**Brief**
Using the records below, quote only the span that opens with the line containing "Generate a Blender" and closes with the line containing "COL = scene.collection", exactly and inclusively.

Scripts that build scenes
....................

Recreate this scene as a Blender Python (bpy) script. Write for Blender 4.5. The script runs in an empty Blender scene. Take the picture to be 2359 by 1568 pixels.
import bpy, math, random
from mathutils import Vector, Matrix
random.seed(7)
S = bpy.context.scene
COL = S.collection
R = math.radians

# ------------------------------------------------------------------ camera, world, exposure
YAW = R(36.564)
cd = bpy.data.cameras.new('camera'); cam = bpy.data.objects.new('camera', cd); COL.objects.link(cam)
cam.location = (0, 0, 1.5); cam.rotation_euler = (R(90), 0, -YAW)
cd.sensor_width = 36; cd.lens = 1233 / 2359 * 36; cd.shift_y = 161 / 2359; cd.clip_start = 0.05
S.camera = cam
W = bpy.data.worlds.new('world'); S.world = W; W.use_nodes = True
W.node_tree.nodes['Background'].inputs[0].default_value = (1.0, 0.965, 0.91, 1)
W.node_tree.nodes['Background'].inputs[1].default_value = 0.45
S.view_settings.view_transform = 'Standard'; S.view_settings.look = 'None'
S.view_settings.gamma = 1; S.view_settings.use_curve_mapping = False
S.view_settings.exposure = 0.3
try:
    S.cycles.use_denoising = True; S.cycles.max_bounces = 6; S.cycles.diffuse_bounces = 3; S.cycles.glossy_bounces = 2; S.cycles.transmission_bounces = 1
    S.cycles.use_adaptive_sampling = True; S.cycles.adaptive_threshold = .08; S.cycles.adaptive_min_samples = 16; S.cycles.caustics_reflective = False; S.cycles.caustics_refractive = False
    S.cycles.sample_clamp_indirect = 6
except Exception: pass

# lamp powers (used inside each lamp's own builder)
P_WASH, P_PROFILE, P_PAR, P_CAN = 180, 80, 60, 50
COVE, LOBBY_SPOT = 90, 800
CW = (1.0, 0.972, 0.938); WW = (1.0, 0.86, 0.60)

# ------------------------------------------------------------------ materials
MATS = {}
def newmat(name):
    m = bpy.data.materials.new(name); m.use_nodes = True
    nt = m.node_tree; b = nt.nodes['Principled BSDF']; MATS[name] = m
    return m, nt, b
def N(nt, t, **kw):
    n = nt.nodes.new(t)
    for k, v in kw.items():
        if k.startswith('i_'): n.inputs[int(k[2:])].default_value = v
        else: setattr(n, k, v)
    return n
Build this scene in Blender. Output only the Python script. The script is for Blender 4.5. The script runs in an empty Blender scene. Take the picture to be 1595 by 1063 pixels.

....................

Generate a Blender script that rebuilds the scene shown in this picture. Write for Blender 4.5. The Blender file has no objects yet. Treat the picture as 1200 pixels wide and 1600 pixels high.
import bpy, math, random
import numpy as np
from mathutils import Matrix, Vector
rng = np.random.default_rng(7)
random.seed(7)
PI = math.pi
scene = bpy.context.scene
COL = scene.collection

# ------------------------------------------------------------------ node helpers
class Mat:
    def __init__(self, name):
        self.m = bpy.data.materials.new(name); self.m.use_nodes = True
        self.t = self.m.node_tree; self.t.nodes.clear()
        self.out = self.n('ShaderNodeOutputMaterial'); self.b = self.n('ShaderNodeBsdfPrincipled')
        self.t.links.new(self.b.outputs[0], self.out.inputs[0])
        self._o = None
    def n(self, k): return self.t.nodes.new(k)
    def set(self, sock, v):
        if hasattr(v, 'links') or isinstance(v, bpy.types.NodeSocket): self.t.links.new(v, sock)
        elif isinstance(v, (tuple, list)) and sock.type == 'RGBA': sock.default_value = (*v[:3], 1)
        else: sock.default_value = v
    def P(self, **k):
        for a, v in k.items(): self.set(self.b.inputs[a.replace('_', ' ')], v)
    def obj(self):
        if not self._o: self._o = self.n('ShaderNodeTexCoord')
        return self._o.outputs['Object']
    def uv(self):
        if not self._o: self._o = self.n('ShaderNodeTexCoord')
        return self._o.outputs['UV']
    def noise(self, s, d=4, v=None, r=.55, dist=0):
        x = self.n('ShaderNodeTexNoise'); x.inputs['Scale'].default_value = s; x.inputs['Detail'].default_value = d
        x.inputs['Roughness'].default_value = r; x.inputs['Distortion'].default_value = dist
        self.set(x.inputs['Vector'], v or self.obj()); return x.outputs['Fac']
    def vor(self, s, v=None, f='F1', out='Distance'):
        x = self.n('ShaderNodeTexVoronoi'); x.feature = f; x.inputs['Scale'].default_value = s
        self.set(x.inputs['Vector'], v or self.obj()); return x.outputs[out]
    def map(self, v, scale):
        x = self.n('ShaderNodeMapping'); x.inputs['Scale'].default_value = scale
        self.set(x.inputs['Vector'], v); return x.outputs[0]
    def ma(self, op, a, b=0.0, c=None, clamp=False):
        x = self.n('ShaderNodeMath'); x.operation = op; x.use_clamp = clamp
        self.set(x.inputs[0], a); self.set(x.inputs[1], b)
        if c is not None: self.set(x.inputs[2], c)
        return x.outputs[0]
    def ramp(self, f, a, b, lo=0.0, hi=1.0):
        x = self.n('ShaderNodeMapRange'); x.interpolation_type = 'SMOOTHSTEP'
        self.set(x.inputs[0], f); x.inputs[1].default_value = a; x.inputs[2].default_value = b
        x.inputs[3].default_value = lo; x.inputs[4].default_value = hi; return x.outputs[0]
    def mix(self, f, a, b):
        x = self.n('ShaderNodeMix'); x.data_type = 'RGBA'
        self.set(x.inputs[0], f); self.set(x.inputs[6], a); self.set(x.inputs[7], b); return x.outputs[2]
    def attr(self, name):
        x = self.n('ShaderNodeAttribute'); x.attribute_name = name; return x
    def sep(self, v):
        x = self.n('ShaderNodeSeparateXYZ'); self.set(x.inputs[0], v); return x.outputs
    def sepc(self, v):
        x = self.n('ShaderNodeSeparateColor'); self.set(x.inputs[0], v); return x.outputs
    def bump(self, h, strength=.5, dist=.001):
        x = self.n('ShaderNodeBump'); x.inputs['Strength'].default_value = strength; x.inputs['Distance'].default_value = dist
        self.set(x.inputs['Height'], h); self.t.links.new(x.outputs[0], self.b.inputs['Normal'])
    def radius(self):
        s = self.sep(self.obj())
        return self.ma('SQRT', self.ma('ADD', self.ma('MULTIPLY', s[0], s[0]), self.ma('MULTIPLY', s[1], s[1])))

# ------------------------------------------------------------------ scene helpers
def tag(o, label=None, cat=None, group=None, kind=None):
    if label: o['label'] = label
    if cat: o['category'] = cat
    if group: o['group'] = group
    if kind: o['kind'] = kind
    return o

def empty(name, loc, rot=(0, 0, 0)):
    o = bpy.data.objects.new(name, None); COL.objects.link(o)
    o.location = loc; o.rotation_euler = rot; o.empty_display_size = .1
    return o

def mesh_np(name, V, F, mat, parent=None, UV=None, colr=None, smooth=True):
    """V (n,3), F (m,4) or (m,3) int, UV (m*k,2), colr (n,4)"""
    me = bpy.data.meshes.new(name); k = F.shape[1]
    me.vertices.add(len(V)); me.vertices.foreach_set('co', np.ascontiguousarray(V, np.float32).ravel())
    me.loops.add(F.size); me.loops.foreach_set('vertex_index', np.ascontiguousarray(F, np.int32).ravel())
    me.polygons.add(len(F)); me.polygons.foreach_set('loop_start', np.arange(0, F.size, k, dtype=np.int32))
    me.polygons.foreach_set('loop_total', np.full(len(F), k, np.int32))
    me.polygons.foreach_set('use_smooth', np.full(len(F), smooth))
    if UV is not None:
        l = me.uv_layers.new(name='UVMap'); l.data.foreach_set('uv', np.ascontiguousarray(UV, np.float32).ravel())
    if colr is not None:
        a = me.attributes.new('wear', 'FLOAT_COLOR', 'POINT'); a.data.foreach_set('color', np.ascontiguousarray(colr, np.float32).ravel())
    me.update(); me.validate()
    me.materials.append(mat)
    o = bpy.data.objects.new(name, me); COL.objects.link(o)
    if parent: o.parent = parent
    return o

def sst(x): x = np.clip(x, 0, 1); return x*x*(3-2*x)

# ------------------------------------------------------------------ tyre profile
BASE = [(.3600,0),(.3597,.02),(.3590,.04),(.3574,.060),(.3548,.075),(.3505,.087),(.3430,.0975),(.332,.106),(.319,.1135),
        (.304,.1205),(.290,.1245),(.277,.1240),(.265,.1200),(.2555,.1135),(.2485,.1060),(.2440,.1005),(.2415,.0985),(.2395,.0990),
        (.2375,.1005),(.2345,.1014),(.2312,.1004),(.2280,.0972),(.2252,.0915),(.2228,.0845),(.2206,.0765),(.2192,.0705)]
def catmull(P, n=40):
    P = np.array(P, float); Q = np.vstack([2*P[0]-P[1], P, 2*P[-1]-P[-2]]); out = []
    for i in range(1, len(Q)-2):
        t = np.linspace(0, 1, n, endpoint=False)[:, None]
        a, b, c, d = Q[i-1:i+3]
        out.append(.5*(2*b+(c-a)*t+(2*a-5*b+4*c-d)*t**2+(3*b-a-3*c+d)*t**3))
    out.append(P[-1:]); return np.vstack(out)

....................

**Answer to the task**
Generate a Blender script that rebuilds the scene shown in this picture. Write for Blender 4.5. The Blender file has no objects yet. Treat the picture as 1200 pixels wide and 1600 pixels high.
import bpy, math, random
import numpy as np
from mathutils import Matrix, Vector
rng = np.random.default_rng(7)
random.seed(7)
PI = math.pi
scene = bpy.context.scene
COL = scene.collection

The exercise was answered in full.